Inflation-linked and floating rate securities issued by central
governments, certain agencies established in the euro area and
certain international or supranational institutions located in the
euro area are eligible for purchase under the expanded asset
purchase programme.

All eligibility criteria and other modalities of the ABSPP and
CBPP3 remain unaltered under the programme. In addition it was
decided that:

Securities purchased under the expanded asset purchase
programme that are not covered by the ABSPP or CBPP3 must have a
minimum remaining maturity of 2 years and a maximum remaining
maturity of 30 years at the time of purchase.
Securities purchased under the expanded asset purchase
programme that are not covered by the ABSPP or CBPP3 will be
subject to an issue limit, an aggregate holding limit and other
operational modalities specified, in particular, with the aim of
preserving market functioning and allowing the formation of a
market price on a given security. Moreover, the limits ensure that
the application of collective action clauses for a bondholder
decision is not obstructed.
Regarding creditor treatment, the Eurosystem accepts the same
(pari passu) treatment as private investors with respect to
securities purchased by the Eurosystem, in accordance with the
terms of such securities.
Purchases of securities under the expanded asset purchase
programme that are not covered by the ABSPP or CBPP3 will be
allocated across issuers from the various euro area countries on
the basis of the ECB’s capital key.
Holdings of securities issued by central governments, certain
agencies established in the euro area and certain international or
supranational institutions located in the euro area will be valued
at amortised cost, in line with Guideline ECB/2010/20 on the legal
framework for accounting and financial reporting in the ESCB, as
amended.
The eligible counterparties for purchases shall be those
eligible for the Eurosystem’s monetary policy instruments, together
with any other counterparties used by the Eurosystem for the
investment of its euro-denominated portfolios.
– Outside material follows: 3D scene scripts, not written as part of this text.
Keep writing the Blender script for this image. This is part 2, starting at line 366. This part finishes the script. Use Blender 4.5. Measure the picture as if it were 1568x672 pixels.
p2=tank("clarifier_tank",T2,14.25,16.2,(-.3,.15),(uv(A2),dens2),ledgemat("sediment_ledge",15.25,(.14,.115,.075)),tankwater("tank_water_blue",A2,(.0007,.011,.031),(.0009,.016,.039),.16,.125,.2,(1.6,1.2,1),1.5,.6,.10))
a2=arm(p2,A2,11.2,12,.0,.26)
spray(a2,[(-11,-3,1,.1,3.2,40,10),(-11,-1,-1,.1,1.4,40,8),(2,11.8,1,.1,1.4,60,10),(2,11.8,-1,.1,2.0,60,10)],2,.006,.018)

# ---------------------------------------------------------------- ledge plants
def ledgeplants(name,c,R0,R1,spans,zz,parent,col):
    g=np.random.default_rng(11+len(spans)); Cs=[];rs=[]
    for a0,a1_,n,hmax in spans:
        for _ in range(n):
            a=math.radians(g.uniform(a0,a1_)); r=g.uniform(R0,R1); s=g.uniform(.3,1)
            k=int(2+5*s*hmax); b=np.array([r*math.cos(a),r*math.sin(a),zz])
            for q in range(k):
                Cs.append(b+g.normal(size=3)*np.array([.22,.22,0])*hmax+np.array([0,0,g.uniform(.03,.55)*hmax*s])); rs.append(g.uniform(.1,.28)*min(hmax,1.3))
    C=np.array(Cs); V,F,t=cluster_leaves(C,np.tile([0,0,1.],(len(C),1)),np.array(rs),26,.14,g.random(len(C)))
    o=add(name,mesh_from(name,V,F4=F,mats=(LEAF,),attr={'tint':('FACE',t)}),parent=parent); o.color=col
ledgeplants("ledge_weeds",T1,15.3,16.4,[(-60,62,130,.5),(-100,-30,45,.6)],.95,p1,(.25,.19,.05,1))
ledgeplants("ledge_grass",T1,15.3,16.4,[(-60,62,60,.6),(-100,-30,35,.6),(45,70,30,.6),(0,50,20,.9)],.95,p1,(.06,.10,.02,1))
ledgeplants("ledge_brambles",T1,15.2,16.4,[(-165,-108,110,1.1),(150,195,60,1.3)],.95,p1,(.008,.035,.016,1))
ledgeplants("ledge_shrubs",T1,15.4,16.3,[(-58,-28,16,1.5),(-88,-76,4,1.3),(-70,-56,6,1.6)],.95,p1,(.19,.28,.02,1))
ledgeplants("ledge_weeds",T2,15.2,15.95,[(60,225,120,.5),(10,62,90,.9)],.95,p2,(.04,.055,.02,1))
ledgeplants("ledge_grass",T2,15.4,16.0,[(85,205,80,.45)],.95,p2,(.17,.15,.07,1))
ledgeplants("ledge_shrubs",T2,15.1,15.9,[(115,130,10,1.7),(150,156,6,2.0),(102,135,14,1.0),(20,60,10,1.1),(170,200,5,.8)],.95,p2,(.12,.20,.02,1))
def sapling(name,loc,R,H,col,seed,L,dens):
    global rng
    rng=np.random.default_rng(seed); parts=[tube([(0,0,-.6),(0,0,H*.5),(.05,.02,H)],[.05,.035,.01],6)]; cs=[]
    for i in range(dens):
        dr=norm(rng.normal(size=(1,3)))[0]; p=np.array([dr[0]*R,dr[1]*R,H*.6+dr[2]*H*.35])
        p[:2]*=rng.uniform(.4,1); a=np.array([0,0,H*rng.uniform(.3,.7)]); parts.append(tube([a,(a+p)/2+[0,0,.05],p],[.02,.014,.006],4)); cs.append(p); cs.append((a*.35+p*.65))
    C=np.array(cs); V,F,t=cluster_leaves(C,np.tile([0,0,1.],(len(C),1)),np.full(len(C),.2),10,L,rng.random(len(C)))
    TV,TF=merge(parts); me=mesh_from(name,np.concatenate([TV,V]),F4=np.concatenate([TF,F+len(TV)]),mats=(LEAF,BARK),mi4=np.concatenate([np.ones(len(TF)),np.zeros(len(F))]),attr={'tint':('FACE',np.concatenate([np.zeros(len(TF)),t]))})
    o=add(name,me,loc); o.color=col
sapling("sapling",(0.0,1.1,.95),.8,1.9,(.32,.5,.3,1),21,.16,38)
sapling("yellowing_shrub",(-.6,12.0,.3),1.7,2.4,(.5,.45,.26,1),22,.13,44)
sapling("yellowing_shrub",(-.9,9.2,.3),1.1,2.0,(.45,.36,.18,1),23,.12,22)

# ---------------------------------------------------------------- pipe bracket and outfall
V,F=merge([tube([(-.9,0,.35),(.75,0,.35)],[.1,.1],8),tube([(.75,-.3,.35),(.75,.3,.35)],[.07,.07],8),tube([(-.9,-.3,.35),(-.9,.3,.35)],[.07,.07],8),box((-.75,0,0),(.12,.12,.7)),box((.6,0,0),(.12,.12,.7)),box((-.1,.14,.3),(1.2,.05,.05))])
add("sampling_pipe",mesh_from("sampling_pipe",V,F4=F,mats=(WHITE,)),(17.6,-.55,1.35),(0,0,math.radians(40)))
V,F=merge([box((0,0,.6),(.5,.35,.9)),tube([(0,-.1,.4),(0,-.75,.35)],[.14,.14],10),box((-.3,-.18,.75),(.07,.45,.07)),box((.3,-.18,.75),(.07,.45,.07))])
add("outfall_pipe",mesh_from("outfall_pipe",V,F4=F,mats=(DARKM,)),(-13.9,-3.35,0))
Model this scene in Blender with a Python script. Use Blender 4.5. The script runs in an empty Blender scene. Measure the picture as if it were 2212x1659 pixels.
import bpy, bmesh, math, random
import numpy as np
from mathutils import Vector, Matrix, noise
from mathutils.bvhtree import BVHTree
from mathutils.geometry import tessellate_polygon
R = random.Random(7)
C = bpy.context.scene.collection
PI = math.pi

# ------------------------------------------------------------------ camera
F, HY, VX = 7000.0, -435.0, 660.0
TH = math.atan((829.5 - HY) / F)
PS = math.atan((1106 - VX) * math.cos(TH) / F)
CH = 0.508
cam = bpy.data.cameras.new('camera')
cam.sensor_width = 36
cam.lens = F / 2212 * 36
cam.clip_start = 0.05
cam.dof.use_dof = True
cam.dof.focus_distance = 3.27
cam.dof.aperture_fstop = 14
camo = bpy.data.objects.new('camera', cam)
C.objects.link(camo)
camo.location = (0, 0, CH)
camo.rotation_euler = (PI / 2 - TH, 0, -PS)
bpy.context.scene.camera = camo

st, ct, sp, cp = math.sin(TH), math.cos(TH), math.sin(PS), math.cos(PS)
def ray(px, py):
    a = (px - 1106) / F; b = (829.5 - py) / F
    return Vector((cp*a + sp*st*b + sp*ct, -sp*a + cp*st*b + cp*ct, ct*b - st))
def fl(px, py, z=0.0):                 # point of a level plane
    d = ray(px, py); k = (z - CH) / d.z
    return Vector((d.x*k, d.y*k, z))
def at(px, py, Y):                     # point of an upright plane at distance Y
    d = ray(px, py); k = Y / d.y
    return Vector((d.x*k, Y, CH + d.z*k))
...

Holdings of securities issued by central governments, certain
agencies established in the euro area and certain international or
supranational institutions located in the euro area purchased under
the expanded asset purchase programme will be eligible for
securities lending.
Transactions in securities purchased under the programme will
be published in a weekly report which will list holdings at
amortised cost by asset type. In addition, for securities purchased
under the expanded asset purchase programme that are not covered by
the ABSPP or CBPP3, a report of the amounts held, valued at
amortised cost, and the weighted average remaining maturity by
issuer residence will be released on a monthly basis.